EXERCISE>
Print, word for word, the opening line of the data below and every line after it through the line that contains "return painted(name, bm, mat, parent)", but not the pictures.

COLLECTED MATERIAL>
☆ ☆ ☆

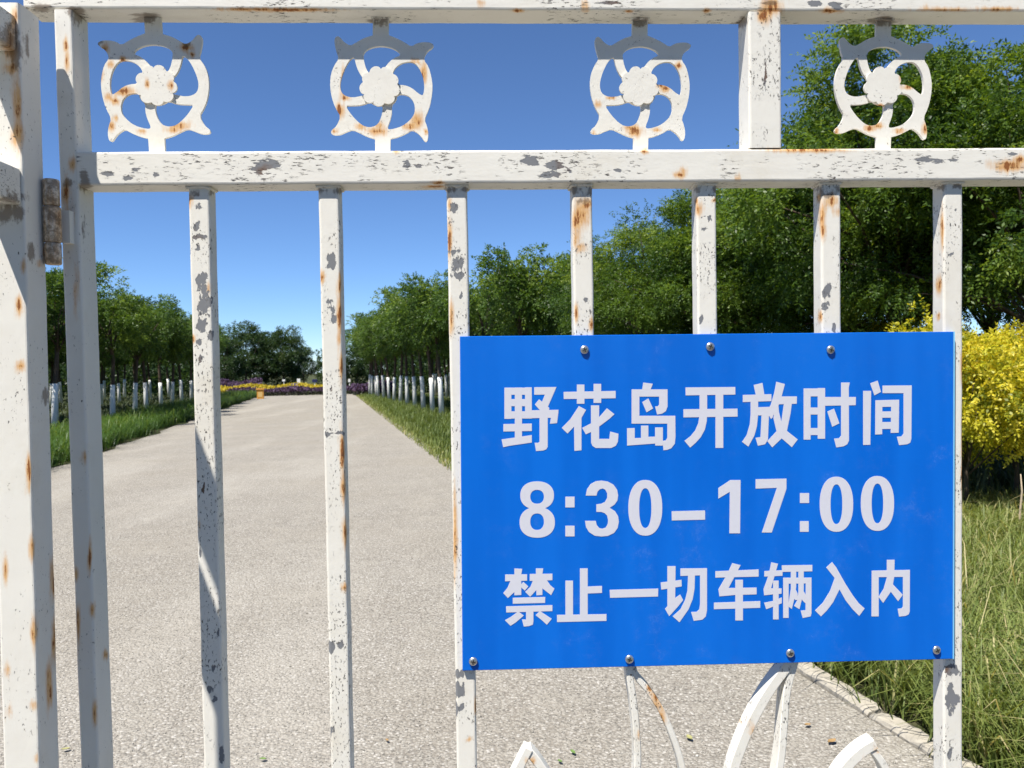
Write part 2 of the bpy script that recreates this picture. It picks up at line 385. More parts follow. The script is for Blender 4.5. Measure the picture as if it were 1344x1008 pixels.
def profile(w, h, r=.003, step=.005):
    pts = []
    cs = [(w/2-r, h/2-r, 0), (-w/2+r, h/2-r, 90), (-w/2+r, -h/2+r, 180), (w/2-r, -h/2+r, 270)]
    for i, (cx, cy, a) in enumerate(cs):
        for k in range(4):
            t = math.radians(a+30*k); pts.append((cx+r*math.cos(t), cy+r*math.sin(t)))
        nx, ny, na = cs[(i+1) % 4]; t = math.radians(na)
        q = (nx+r*math.cos(t), ny+r*math.sin(t)); p = pts[-1]
        n = max(1, int(math.hypot(q[0]-p[0], q[1]-p[1])/step))
        for k in range(1, n): pts.append((p[0]+(q[0]-p[0])*k/n, p[1]+(q[1]-p[1])*k/n))
    return pts
def tube(name, axis, a0, a1, c, w, h, mat, parent, step=.005, lean=0.0):
    """square tube; axis x: (w,h)=(depth Y,height Z); axis z: (width X, depth Y); axis y: (X,Z). c = centre of section"""
    pr = profile(w, h, step=step); n = max(2, int((a1-a0)/step)); bm = bmesh.new(); rows = []
    for i in range(n+1):
        a = a0+(a1-a0)*i/n; row = []
        wob = .00016*math.sin(a*37+c[0]*9)+.0001*math.sin(a*91)
        for p, q in pr:
            if axis == 'x': co = (a, c[0]+p, c[1]+q+wob)
            elif axis == 'z': co = (c[0]+p+wob+lean*(a-a0), c[1]+q, a)
            else: co = (c[0]+p, a, c[1]+q)
            row.append(bm.verts.new(co))
        rows.append(row)
    m = len(pr)
    for i in range(n):
        for k in range(m): bm.faces.new((rows[i][k], rows[i][(k+1) % m], rows[i+1][(k+1) % m], rows[i+1][k]))
    bm.faces.new(rows[0]); bm.faces.new(rows[-1])
    return painted(name, bm, mat, parent)

GD = .94
gate = empty('iron_gate', (-.48, .96, 0.02))
tag(gate, 'tall cream painted iron gate with rust and chipped paint, barring the gravel path', 'gate')
ZT0, ZT1 = CAMZ+.4262, CAMZ+.4662
ZM0, ZM1 = CAMZ+.2187, CAMZ+.2587
GX1 = 1.16
tube('top_rail', 'x', -.529, GX1, (GD+.02, (ZT0+ZT1)/2), .040, .040, P_RAIL, gate)
tube('middle_rail', 'x', -.4735, GX1, (GD+.02, (ZM0+ZM1)/2), .040, .040, P_RAIL, gate)
tube('bottom_rail', 'x', -.473, GX1, (GD+.02, .14), .040, .040, P_RAIL, gate, step=.02)
tube('stile', 'z', .08, ZT0-.001, (-.4765, GD+.0195), .0215, .039, P_POST, gate, lean=-.0045)
tube('stile', 'z', .08, ZT0-.001, (GX1-.015, GD+.0195), .030, .039, P_BAR, gate, step=.02)
xa, xb = bp(983, 110, GD)[0], bp(1026, 110, GD)[0]
tube('divider', 'z', ZM1+.001, ZT0-.001, ((xa+xb)/2, GD+.0198), xb-xa, .0395, P_BAR, gate)
BD = GD+.0075
BARS = []
for i, px in enumerate((248, 418.5, 587, 751.5, 914.5, 1078, 1238.5)):
    x = bp(px, 300, BD)[0]+.0125; BARS.append(x)
    z0 = .161 if i in (0, 1, 2, 6) else CAMZ-.30
    tube('bar', 'z', z0, ZM0-.0008, (x, BD+.0125), .025, .025, P_BAR, gate)
def weld(parent, pts, r=.0021):
    P = []
    for a, b in zip(pts[:-1], pts[1:]):
        a, b = Vector(a), Vector(b); n = max(2, int((b-a).length/.003))
        P += [a+(b-a)*(i/n) for i in range(n)]
    P.append(Vector(pts[-1]))
    P = [p+Vector((random.gauss(0, .0003), random.gauss(0, .0003), random.gauss(0, .0005))) for p in P]
    v, f = tube_vf(P, [r*random.uniform(.7, 1.35) for _ in P], 6)
    bm = bmesh.new(); vb = [bm.verts.new(q) for q in v]
    for q in f: bm.faces.new([vb[i] for i in q])
    o = painted('weld_bead', bm, P_PLATE, gate, smooth=True); o.parent = parent; o.location = (0, 0, 0)
for o in [o for o in gate.children if o.name.split('.')[0] == 'bar']:
    x = BARS[len([1 for q in gate.children if q.name.split('.')[0] == 'bar' and q.name < o.name])]
    weld(o, [(x-.0128, BD+.025, ZM0-.001), (x-.0128, BD-.0004, ZM0-.001), (x+.0128, BD-.0004, ZM0-.001), (x+.0128, BD+.025, ZM0-.001)])
for k in (1, 2, 3):
    tube('bar', 'z', .161, ZM0-.0008, (BARS[-1]+.157*k, BD+.0125), .025, .025, P_BAR, gate, step=.02)

# flower ornaments: cut plates between the two rails
def z2(px, py): return 320+px/3.953, py/3.953
OUT = [(668,40),(750,40),(750,182),(790,198),(830,218),(868,243),(895,225),(930,218),(965,220),(985,232),(978,248),(955,262),(938,285),(933,312),(958,345),(973,400),(979,450),(973,510),(960,565),(935,618),(950,655),(957,695),(952,730),(938,735),(920,708),(900,688),(872,672),(845,690),(800,710),(760,720),(758,800),(681,800),(680,720),(640,708),(600,688),(565,672),(535,682),(500,698),(470,700),(450,692),(455,675),(480,655),(502,605),(480,570),(462,530),(450,480),(446,430),(452,380),(468,340),(492,305),(478,265),(470,225),(470,200),(484,186),(500,195),(520,220),(552,238),(580,222),(620,198),(668,184)]
HOLES = [[(562,298),(540,320),(515,370),(500,420),(498,450),(506,482),(530,500),(565,506),(600,500),(650,486),(650,440),(645,400),(628,412),(605,390),(585,350),(575,310),(571,299)],
 [(620,300),(618,280),(635,258),(670,243),(715,238),(760,245),(795,262),(812,280),(806,290),(780,300),(755,320),(735,345),(722,366),(690,365),(665,378),(652,385),(635,360),(624,325)],
 [(768,384),(785,350),(815,328),(850,319),(880,322),(905,345),(925,385),(935,430),(935,470),(928,497),(905,485),(870,455),(835,442),(800,440),(795,410)],
 [(765,545),(790,520),(795,490),(830,488),(860,500),(882,530),(888,570),(880,600),(855,630),(820,655),(780,668),(750,672),(744,660),(760,620),(768,580)],
 [(525,548),(560,548),(610,545),(655,528),(670,540),(700,550),(716,545),(720,570),(712,610),(695,645),(665,660),(630,658),(600,640),(560,600)]]
def smooth_loop(L, keep=()):
    """one round of corner cutting on the short edges, so curves read round"""
    out = []; n = len(L)
    for i in range(n):
        a = np.array(L[i]); p = np.array(L[i-1]); q = np.array(L[(i+1) % n])
        if max(np.linalg.norm(a-p), np.linalg.norm(a-q)) > .016: out.append(tuple(a)); continue
        out.append(tuple(a*.75+p*.25)); out.append(tuple(a*.75+q*.25))
    return out
def inside(pt, loops):
    x, y = pt; c = False
    for L in loops:
        n = len(L); j = n-1
        for i in range(n):
            if (L[i][1] > y) != (L[j][1] > y) and x < (L[j][0]-L[i][0])*(y-L[i][1])/(L[j][1]-L[i][1])+L[i][0]: c = not c
            j = i
    return c
def plate_bm(loops, y0, y1, grid=.004):
    """even-odd plate standing in the x-z plane between y0 and y1"""
    vs_, es = [], []
    for L in loops:
        o = len(vs_); vs_ += [Vector(p) for p in L]; n = len(L); es += [(o+i, o+(i+1) % n) for i in range(n)]
    xs = [v.x for v in vs_]; ys = [v.y for v in vs_]
    if grid:
        for gx in np.arange(min(xs), max(xs), grid):
            for gy in np.arange(min(ys), max(ys), grid):
                if inside((gx, gy), loops): vs_.append(Vector((gx, gy)))
    r = delaunay_2d_cdt(vs_, es, [], 0, 1e-6)
    pv, pf = r[0], r[2]
    tris = [f for f in pf if inside((sum(pv[i].x for i in f)/len(f), sum(pv[i].y for i in f)/len(f)), loops)]
    bm = bmesh.new()
    a = [bm.verts.new((p.x, y0, p.y)) for p in pv]; b = [bm.verts.new((p.x, y1, p.y)) for p in pv]
    cnt = {}
    for f in tris:
        bm.faces.new([a[i] for i in f]); bm.faces.new([b[i] for i in reversed(f)])
        for i in range(len(f)):
            e = (f[i], f[(i+1) % len(f)]); cnt[e] = 1
    for (i, j) in list(cnt):
        if (j, i) not in cnt: bm.faces.new((a[i], b[i], b[j], a[j]))
    bmesh.ops.delete(bm, geom=[v for v in bm.verts if not v.link_faces], context='VERTS')
    return bm
FD = GD+.0215
def fpt(q):
    p = bp(*z2(*q), FD); return (p[0], p[2])
FC = bp(*z2(715, 450), FD)[0]
ROS = []
rc = (706, 452)
for k in range(96):
    w = 2*math.pi*k/96
    rr = 86+19*abs(math.sin(4.5*w+.5))**.55+2*math.sin(3*w)
    ROS.append((rc[0]+rr*math.cos(w), rc[1]+rr*1.0*math.sin(w)))
for i, (px, mir, dz) in enumerate(((203, True, .0015), (501, False, 0), (840.5, False, 0), (1160, False, 0), (1480, False, 0))):
    cx = bp(px, 110, FD)[0]; sg = -1 if mir else 1
    def tr(L):
        L = [fpt(q) for q in L]; return [(cx+sg*(x-FC)*(1.03 if mir else 1), z+dz) for x, z in L]
    loops = [smooth_loop(tr(OUT))]+[smooth_loop(tr(h)) for h in HOLES]
    # ends butt against the rails
    loops[0] = [(x, min(max(z, ZM1+.0004), ZT0-.0004)) for x, z in loops[0]]
    orn = painted('flower_ornament', plate_bm(loops, FD, FD+.004), P_PLATE, gate)
    sx = [x for x, z in loops[0] if z > ZT0-.001]; sy = [x for x, z in loops[0] if z < ZM1+.001]
    if sx and sy:
        weld(orn, [(min(sx)-.002, FD-.0006, ZT0-.0008), (max(sx)+.002, FD-.0006, ZT0-.0008)], .0024)
        weld(orn, [(min(sy)-.001, FD-.0006, ZM1+.0006), (max(sy)+.001, FD-.0006, ZM1+.0006)], .0016)
    b2 = plate_bm([tr(ROS)], FD-.0028, FD-.0002)
    ro = painted('rosette', b2, P_PLATE, gate); ro.parent = orn
    ro.location = (0, 0, 0)

# scrolled flat strips in the lower half
def strip(pts, th, dep, y0):
    P = [bp(px, py, y0) for px, py in pts]; P = [Vector((p[0], 0, p[2])) for p in P]
    Q = []
    for i in range(len(P)-1):                                      # Catmull-Rom
        p0 = P[max(i-1, 0)]; p1 = P[i]; p2 = P[i+1]; p3 = P[min(i+2, len(P)-1)]
        for k in range(8):
            t = k/8; Q.append(.5*((2*p1)+(p2-p0)*t+(2*p0-5*p1+4*p2-p3)*t*t+(3*p1-p0-3*p2+p3)*t**3))
    Q.append(P[-1]); bm = bmesh.new(); rows = []
    for i, p in enumerate(Q):
        d = (Q[min(i+1, len(Q)-1)]-Q[max(i-1, 0)]).normalized(); n = Vector((-d.z, 0, d.x))
        row = []
        for (a, b) in ((-th/2, .0), (-th/2+.001, -.001), (th/2-.001, -.001), (th/2, .0), (th/2, dep), (-th/2, dep)):
            row.append(bm.verts.new((p.x+n.x*a, y0+.001+b, p.z+n.z*a)))
        rows.append(row)
    for i in range(len(rows)-1):
        for k in range(6): bm.faces.new((rows[i][k], rows[i][(k+1) % 6], rows[i+1][(k+1) % 6], rows[i+1][k]))
    bm.faces.new(rows[0]); bm.faces.new(rows[-1])
    return painted('scroll_strip', bm, P_BAR, gate)
for k, (pts, th) in enumerate((([(822,840),(827,890),(832,922),(836,965),(837,1010),(830,1080),(800,1180),(760,1270)], .0085),
    ([(824,840),(834,884),(851,907),(868,933),(883,966),(896,1008),(908,1080),(905,1180),(870,1270)], .0075),
    ([(1060,830),(1040,866),(1010,908),(988,947),(972,985),(962,1020),(955,1090),(965,1190),(1000,1270)], .0130),
    ([(1054,830),(1043,872),(1034,905),(1030,945),(1027,985),(1022,1020),(1010,1090),(1015,1190),(1040,1270)], .0095),
    ([(694,984),(684,1004),(668,1040),(655,1100),(662,1190),(700,1270)], .011),
    ([(693,986),(709,1006),(728,1040),(745,1100),(740,1190),(705,1270)], .011),
    ([(1150,977),(1132,988),(1110,1010),(1094,1040),(1082,1100),(1086,1190),(1120,1270)], .0135),
    ([(1138,979),(1150,990),(1163,1010),(1172,1040),(1178,1100),(1170,1190),(1125,1270)], .009))):
    strip(pts, th, .018, BD+.0015*(k % 2))
for k in range(3):
    tube('bar', 'z', .161, CAMZ-.69, (BARS[3+k], BD+.0125), .025, .025, P_BAR, gate, step=.02)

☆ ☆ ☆

RESPONSE TO THE TASK>
Write part 2 of the bpy script that recreates this picture. It picks up at line 385. More parts follow. The script is for Blender 4.5. Measure the picture as if it were 1344x1008 pixels.
def profile(w, h, r=.003, step=.005):
    pts = []
    cs = [(w/2-r, h/2-r, 0), (-w/2+r, h/2-r, 90), (-w/2+r, -h/2+r, 180), (w/2-r, -h/2+r, 270)]
    for i, (cx, cy, a) in enumerate(cs):
        for k in range(4):
            t = math.radians(a+30*k); pts.append((cx+r*math.cos(t), cy+r*math.sin(t)))
        nx, ny, na = cs[(i+1) % 4]; t = math.radians(na)
        q = (nx+r*math.cos(t), ny+r*math.sin(t)); p = pts[-1]
        n = max(1, int(math.hypot(q[0]-p[0], q[1]-p[1])/step))
        for k in range(1, n): pts.append((p[0]+(q[0]-p[0])*k/n, p[1]+(q[1]-p[1])*k/n))
    return pts
def tube(name, axis, a0, a1, c, w, h, mat, parent, step=.005, lean=0.0):
    """square tube; axis x: (w,h)=(depth Y,height Z); axis z: (width X, depth Y); axis y: (X,Z). c = centre of section"""
    pr = profile(w, h, step=step); n = max(2, int((a1-a0)/step)); bm = bmesh.new(); rows = []
    for i in range(n+1):
        a = a0+(a1-a0)*i/n; row = []
        wob = .00016*math.sin(a*37+c[0]*9)+.0001*math.sin(a*91)
        for p, q in pr:
            if axis == 'x': co = (a, c[0]+p, c[1]+q+wob)
            elif axis == 'z': co = (c[0]+p+wob+lean*(a-a0), c[1]+q, a)
            else: co = (c[0]+p, a, c[1]+q)
            row.append(bm.verts.new(co))
        rows.append(row)
    m = len(pr)
    for i in range(n):
        for k in range(m): bm.faces.new((rows[i][k], rows[i][(k+1) % m], rows[i+1][(k+1) % m], rows[i+1][k]))
    bm.faces.new(rows[0]); bm.faces.new(rows[-1])
    return painted(name, bm, mat, parent)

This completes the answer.